━━ Data provided
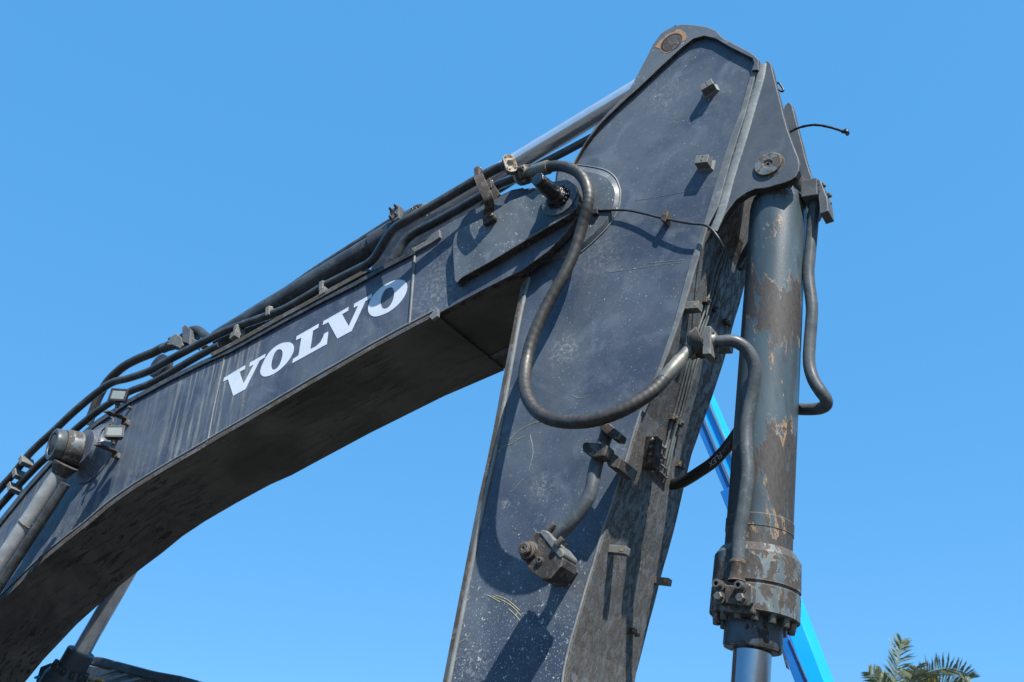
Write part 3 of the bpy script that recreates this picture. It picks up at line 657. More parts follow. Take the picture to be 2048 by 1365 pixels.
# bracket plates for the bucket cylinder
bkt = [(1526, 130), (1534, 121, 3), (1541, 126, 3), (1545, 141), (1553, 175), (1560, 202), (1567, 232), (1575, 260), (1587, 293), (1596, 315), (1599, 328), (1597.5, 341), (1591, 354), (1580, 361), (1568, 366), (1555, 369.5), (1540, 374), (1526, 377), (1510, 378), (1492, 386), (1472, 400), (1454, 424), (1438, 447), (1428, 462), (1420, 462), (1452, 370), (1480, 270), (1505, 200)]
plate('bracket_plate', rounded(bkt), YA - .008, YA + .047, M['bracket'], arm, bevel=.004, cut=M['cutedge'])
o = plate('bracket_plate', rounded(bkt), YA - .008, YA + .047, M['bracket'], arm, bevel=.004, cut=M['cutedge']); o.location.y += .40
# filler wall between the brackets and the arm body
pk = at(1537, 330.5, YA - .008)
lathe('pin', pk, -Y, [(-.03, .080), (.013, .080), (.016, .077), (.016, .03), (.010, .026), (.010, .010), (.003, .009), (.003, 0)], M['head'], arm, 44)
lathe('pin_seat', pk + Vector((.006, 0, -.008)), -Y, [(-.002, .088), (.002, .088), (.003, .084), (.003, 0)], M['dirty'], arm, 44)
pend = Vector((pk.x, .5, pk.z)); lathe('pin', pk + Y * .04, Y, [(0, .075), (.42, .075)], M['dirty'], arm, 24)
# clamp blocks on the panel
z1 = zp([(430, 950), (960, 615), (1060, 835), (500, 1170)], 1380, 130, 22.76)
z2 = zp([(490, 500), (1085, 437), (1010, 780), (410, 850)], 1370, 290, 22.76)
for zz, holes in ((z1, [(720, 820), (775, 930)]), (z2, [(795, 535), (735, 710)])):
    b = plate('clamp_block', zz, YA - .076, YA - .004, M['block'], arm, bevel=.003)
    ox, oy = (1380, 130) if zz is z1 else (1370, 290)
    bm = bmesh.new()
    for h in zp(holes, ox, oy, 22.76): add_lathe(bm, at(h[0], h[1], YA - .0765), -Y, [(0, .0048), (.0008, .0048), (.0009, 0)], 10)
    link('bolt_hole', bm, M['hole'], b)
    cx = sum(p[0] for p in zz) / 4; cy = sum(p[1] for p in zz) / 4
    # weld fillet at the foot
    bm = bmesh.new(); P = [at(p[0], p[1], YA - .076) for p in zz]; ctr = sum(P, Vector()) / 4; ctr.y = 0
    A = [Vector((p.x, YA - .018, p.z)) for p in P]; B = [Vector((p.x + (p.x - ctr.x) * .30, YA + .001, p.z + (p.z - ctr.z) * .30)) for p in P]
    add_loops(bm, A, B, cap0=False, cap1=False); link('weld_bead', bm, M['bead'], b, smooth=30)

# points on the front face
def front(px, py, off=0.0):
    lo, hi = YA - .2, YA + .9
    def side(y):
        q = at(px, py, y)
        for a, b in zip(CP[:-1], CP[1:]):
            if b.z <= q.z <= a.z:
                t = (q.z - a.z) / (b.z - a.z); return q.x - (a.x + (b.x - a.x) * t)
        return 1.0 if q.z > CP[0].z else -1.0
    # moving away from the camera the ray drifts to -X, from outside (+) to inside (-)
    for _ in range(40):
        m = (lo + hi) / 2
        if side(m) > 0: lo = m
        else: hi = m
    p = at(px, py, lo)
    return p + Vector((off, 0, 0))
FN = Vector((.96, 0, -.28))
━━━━
━━ Data provided
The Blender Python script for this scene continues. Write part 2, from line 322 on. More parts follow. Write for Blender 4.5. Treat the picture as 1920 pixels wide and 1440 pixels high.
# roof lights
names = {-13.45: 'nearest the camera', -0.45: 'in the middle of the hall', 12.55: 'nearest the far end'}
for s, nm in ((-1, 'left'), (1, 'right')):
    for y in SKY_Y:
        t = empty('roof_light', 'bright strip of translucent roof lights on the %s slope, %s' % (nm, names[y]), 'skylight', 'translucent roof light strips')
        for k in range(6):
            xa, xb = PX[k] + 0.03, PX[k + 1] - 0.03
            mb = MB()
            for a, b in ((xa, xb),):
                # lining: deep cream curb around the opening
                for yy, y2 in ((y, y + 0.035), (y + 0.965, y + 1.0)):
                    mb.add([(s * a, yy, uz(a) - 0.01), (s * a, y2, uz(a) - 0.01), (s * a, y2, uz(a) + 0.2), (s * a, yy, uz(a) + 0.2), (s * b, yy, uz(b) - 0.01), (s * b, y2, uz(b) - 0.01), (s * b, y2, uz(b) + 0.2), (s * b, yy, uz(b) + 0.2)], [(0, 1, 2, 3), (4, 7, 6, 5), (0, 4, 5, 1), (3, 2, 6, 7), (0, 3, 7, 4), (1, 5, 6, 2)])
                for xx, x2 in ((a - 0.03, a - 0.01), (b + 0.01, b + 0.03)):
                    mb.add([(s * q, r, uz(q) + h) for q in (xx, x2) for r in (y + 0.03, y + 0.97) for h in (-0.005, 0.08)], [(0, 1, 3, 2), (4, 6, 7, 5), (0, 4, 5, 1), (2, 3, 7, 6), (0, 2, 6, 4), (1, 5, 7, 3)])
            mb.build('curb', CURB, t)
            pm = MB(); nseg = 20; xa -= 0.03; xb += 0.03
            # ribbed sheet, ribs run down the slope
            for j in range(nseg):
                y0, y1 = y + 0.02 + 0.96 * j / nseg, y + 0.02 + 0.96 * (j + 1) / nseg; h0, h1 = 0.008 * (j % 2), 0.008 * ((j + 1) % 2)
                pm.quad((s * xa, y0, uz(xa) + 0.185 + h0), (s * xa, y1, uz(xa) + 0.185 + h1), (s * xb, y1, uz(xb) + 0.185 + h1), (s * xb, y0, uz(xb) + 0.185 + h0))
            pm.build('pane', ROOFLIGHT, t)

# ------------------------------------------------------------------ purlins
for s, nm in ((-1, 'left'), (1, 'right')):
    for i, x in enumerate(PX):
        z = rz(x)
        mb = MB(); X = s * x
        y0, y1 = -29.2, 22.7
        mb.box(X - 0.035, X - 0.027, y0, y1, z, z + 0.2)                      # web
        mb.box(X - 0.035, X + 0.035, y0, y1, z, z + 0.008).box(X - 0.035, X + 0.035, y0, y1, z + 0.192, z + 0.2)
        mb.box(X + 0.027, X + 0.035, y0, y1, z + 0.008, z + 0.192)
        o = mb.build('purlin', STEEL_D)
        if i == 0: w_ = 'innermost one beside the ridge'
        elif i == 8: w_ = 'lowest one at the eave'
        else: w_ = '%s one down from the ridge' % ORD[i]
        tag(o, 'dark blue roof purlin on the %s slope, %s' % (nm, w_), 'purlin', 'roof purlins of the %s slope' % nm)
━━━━
━━ Data provided
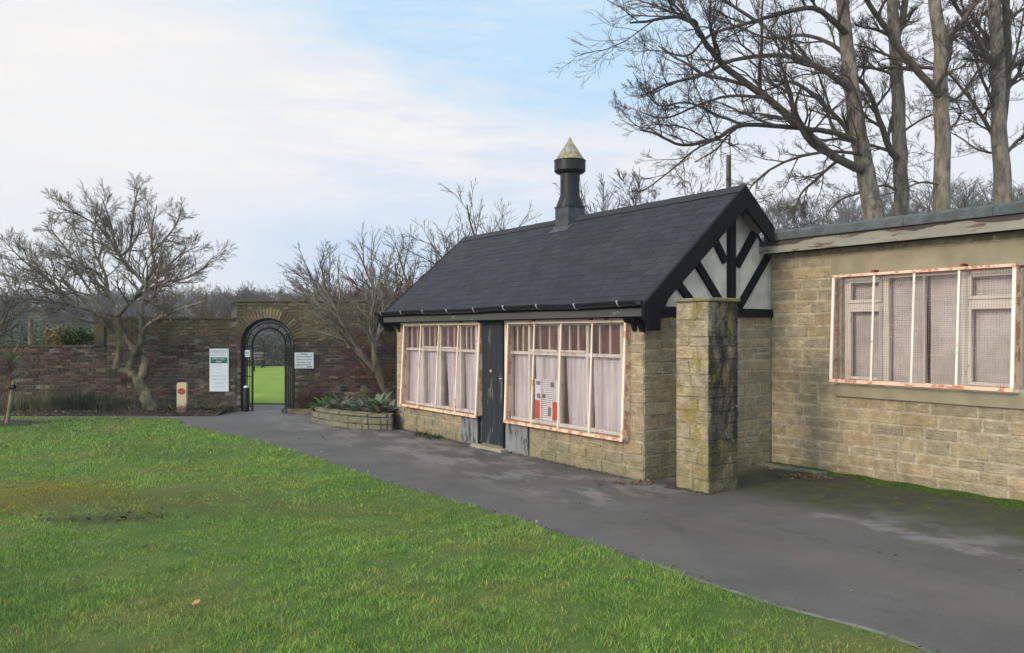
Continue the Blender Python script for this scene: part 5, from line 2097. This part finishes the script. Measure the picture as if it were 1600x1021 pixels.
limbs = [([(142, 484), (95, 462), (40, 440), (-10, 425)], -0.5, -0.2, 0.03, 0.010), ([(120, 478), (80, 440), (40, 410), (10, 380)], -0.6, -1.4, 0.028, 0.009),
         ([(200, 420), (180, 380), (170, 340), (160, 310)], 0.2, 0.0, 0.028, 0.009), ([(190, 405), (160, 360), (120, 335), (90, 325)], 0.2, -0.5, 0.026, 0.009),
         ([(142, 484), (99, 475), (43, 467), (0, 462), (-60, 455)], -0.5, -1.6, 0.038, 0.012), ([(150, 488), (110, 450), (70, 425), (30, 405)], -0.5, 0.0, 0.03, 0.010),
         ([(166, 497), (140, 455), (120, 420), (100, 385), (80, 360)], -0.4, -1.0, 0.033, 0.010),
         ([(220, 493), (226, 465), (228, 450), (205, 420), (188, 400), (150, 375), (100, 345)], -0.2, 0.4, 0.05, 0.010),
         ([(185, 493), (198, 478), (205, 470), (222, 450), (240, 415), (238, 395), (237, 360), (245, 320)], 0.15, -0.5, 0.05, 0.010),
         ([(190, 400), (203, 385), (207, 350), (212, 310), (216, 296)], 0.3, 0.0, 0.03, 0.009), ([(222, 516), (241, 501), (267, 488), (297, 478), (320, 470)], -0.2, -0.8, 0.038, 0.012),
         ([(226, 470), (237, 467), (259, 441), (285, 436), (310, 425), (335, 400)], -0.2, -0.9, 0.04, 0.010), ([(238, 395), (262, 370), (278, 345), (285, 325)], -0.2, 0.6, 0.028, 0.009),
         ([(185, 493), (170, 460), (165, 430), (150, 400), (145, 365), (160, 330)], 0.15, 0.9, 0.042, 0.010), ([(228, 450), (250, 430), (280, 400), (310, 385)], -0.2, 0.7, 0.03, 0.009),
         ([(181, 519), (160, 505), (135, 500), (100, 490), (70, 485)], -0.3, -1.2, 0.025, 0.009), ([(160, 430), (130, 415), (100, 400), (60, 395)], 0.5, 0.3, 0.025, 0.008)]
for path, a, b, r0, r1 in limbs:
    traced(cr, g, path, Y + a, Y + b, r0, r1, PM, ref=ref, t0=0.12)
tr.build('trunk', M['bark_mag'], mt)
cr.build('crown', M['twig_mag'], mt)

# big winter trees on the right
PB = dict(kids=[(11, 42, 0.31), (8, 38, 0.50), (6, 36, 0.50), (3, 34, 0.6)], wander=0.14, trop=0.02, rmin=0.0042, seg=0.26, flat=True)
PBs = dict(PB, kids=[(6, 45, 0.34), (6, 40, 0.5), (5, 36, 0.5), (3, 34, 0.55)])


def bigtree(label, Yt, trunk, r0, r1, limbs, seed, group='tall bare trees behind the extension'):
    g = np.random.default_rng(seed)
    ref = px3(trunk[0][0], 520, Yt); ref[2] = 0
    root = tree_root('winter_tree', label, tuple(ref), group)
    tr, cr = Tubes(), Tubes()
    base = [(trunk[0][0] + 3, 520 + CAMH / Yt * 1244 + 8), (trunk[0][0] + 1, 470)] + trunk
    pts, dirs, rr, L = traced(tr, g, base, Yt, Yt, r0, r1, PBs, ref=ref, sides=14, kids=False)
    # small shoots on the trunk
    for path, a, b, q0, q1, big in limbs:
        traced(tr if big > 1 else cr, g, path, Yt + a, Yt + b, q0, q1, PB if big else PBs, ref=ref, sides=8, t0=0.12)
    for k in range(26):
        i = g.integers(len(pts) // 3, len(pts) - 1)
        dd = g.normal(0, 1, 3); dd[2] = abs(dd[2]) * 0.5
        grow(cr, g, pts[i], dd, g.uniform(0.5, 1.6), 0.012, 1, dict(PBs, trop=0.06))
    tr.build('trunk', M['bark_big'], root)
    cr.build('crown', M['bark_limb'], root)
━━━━
Copy each line above that contains the string "pixels".

Write part 3 of the bpy script that recreates this picture. It picks up at line 657. More parts follow. Take the picture to be 2048 by 1365 pixels.
The Blender Python script for this scene continues. Write part 2, from line 322 on. More parts follow. Write for Blender 4.5. Treat the picture as 1920 pixels wide and 1440 pixels high.
Continue the Blender Python script for this scene: part 5, from line 2097. This part finishes the script. Measure the picture as if it were 1600x1021 pixels.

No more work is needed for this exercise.